The Billy Graham association will not leave this community with unpaid bills, said Rick Marshall, director of missions for the association.
About 70 percent of the $2.85 million budget had already been raised by the time the gates opened at Paul Brown Stadium Thursday afternoon, with the money coming from a wide variety of local churches, businesses and individuals.
The approximately $360,000 in offerings from the 73,000 attendees Thurday and Friday raised the take to nearly 80 percent.
But mission organizers had hoped to raise nearly $900,000 from the offerings taken at the four main services. That meant they needed to gather more than $500,000 Saturday and Sunday.
Saturday is mostly for the kids and the young people. They don't have any money, said the Rev. Damon Lynch Jr., pastor of New Jerusalem Baptist Church in Carthage and a co-chair of the Graham mission here.

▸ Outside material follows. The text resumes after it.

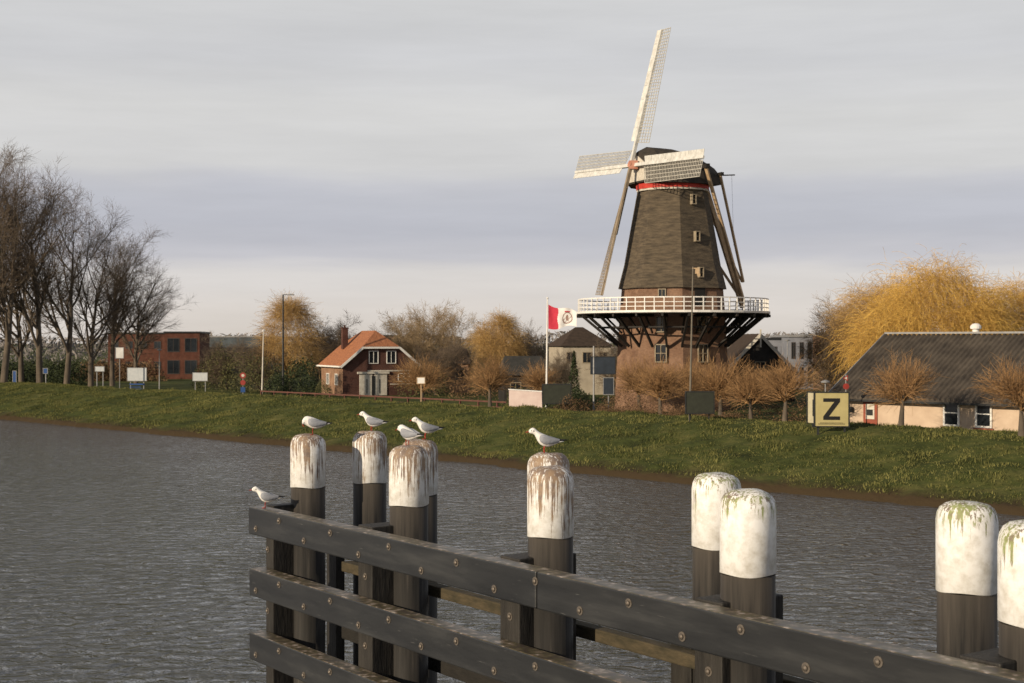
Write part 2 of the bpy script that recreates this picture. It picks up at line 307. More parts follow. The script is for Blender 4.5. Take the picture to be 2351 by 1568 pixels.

It's going to be tough to do, but we don't want to run a deficit, Mr. Lynch said.
The good news, Mr. Marshall said, is that Sunday is typically the biggest night for giving during a Billy Graham mission. Sunday's program the final service of the mission begins at 7 p.m.
The mission has major expenses it must meet including $150,000 for the rental of Paul Brown Stadium. Graham organization officials say they will have to spend at least another $90,000 to replace football turf torn up by the massive stage and the plywood road built down the middle of the field.
Graham missions do not typically run deficits. In fact, they usually end with financial surpluses. Money left over does not go to the Rev. Mr. Graham. It is typically used as seed money for the next mission or to fund follow-up mission programs such as food pantries and shelters in the city where it was raised.
The Cincinnati mission, for example, received its first $50,000 from last summer's Louisville mission, which ended with a budget surplus.
It was a close call 20 years ago in Boston, when torrential rains fell six of the eight nights, Mr. Marshall said.
But shortly before an independent auditor looked at the mission's financial books, an anonymous contributor paid the deficit.
Money will trickle in, Mr. Marshall said.